Andere definieren sich über Sport. Ist heute hip, an seinem Äußeren zu arbeiten und es alle wissen zu lassen. Ich vermute allerdings, dass jene, die das recht exzessiv betreiben, manchmal Abends genauso an die Decke kucken wie ich und das Polieren ihres Egos als eskapistische Strategie benutzen, so wie andere ihre intellektuellen Fähigkeiten rauskehren und wieder andere ihre Kochkünste… and so on… Die dabei entstehenden Erfolge optisch aufbereitet der „Öffentlichkeit“ zukommen zu lassen ist menschlich. Ich fände es aber schön ehrlich – vielleicht auch ehrlich schön? – wenn man die Niederlagen auch öffentlich machte. Diejenigen, die so etwas als Anlass zur Häme nutzen sind dumm und sicher keine „Freunde“. Aber die anderen, die neutral oder gar nett darauf reagieren, darf man zumeist als wohlmeinend betrachten.
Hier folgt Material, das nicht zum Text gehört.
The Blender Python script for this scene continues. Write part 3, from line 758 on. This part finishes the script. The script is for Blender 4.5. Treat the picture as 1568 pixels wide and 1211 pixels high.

Denn Scheitern ist unvermeidlicher Bestandteil unseres Daseins. Und so wie wir aus unsern Fehlern (hoffentlich) klug werden und mit unseren Aufgaben wachsen, so wachsen unsere (wirklichen) Beziehungen dadurch, dass wir diese Menschen auch tatsächlich an unserem Dasein teilhaben lassen. Wenn ihr also schon unbedingt posten müsst, was das Zeug hält, dann bitte nicht nur den Hochglanz-Schrott… Danke!